Although tickets have to be reposted by midnight they can continue to be sold in the morning although, so far, returned tickets have been snapped up quickly. The ICC will make a decision on whether there will be walk-up sales when the final return figure is known.

Hugh Morris, the Glamorgan chief executive, defended his ground after it came in for criticism for the crowds during the tournament. "The first game that we hosted in the tournament was England and New Zealand. Our capacity was just over 14,000 and there were 13,900 tickets sold and a couple of hundred available at the end after being sent back at a late stage," he told BBC Radio Five Live.

"We had ostensibly sold that game out. In reality there were about 10,000 people in the ground and we need to find out why those people didn't turn up. The weather wasn't great. Whether that has had an impact I don't know."

England captain Eoin Morgan said: "Cardiff has always been a very good venue for us and the last game we had great support and a full house and everybody seems to get right behind us. I think tomorrow is sold out. That is what I have been told."

Andrew McGlashan is a deputy editor at ESPNcricinfo

Comments have now been closed for this article

  • nayamrafique on June 14, 2017, 8:41 GMT

    I still can't understand why Cardiff was chosen as a venue for a global tournament (well, that's what the ICC claims it to be). It is in Wales where cricket isn't very popular, weather is awful and ground capacity is also quite low especially for the bigger matches. Lack of popularity for cricket was proved when a sell out crowd of almost 80,000 attended the Champions League final while hardly 10,000 turned up for the Eng-NZ game. Instead of Cardiff, they could have chosen Headingley, Trent Bridge or Old Trafford. However, there could have been reservations about Old Trafford after what happened in Manchester but there were better options than Cardiff. Also, this practice of handing out bulk tickets to sponsors and corporate houses has to stop as it robs the common but genuine fans of an opportunity to attend the games. The ICC has to look into this but that could be asking for quite a lot from an organisation not exactly known for its efficient administration of the sport.

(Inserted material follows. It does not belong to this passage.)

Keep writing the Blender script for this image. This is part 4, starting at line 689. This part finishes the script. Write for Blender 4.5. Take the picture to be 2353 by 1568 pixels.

  • Jose...P on June 14, 2017, 7:43 GMT

    Either Glamorgan or ICC ( I don't know who was responsible for the ticket sales) may wish to check the "bulk purchases" often made by corporate houses for their PR needs. there will be a higher chance of a response, if they are still holding on to some of them in their own PR dept.

    In my younger teaching/consulting days, I always used to get such tickets, free, from my corporate clients. I know for a fact, a few tickets still used to remain available till the 11th hour.

    You (Glamorgan /ICC) can get/buy them back. Often they may give them back free to the associations who conduct the matches. Good luck.

  • nursery_ender on June 14, 2017, 7:13 GMT

    THESIDHUPTDV ON JUNE 14, 2017, 5:53 GMT With the bad scheduling during the rainy season, ICC was asking for it! ------------------------------------------ How many more times? Britain doesn't have a "rainy season"! The last figures I saw were that early June this year has had more than twice the average rainfall for the period, so we've been unlucky.

  • Debkob on June 14, 2017, 6:42 GMT

    puzzling. unless its "return your tickets without money back". for, on one hand, organizers talk about "not enough crowd/money through ticket sales", and on the other hand they are (now) requesting tickets to be returned instead of being "wasted".

  • Jose...P on June 14, 2017, 6:36 GMT

    The current problem behind the possible empty seats goes beyond the issue of the "free goodies" given to the sponsors going waste - which is absolutely true.

    Here: Many Indian fans "expected" India to be Number 2 in their group & England to be in Number 1 in theirs! Now, the expectations have been pushed up by a notch, to the finals -- despite all the theoretical uncertainties of BD making it, not withstanding.

  •   Aqeel Haider on June 14, 2017, 6:24 GMT

    This is why hosting the Champions Trophy in England was a mistake. It should have been hosted in Afghanistan instead!

  • Jose...P on June 14, 2017, 6:23 GMT

    @InsideHedge on June 13, 2017, 17:07 GMT

    That is an excellent & accurate explanation for the discrepancy between what the organizers usually say (all tickets are sold & none, available) and what you see at the stadium (a lot of empty seats).

    It is just criminal, to waste such a precious piece of paper to those who really understand & love the game.

    I know a family, who has a collection of such unused tickets "proudly" displaying them as sovereigns.

    I have never seen anything even close to that in any other game, anywhere in the world!

    Even this plea from ICC will go, mostly unheard, in the kind of cases, you referred to. and, I am trying to re-affirm. That is a pity though.

    Perhaps the only ones who may sell them off now might be the fans from OZ & SA, who most probably ( rightly) thought that thier teams will be amongthe last four.

    Now, with 3 SC teams & England, there will be massive demand for such tickets. Pl use this opportunity, if any of you have such tickets.

  • thesidhuptdv on June 14, 2017, 5:53 GMT

    With the bad scheduling during the rainy season, ICC was asking for it!

  • GNair on June 14, 2017, 5:37 GMT

    let Pakistan win today... and India tomorrow

    The final you wont get the ticket even at double the rate

  • Qaiser Abbasi on June 14, 2017, 0:28 GMT

    Cases like this, ICC should ask everyone to confirm their attendance with particular timing and after these tickets should be reissued to public. Those who notify that they are unable to attend should get refund and those who dont notify should be cancelled with no refund.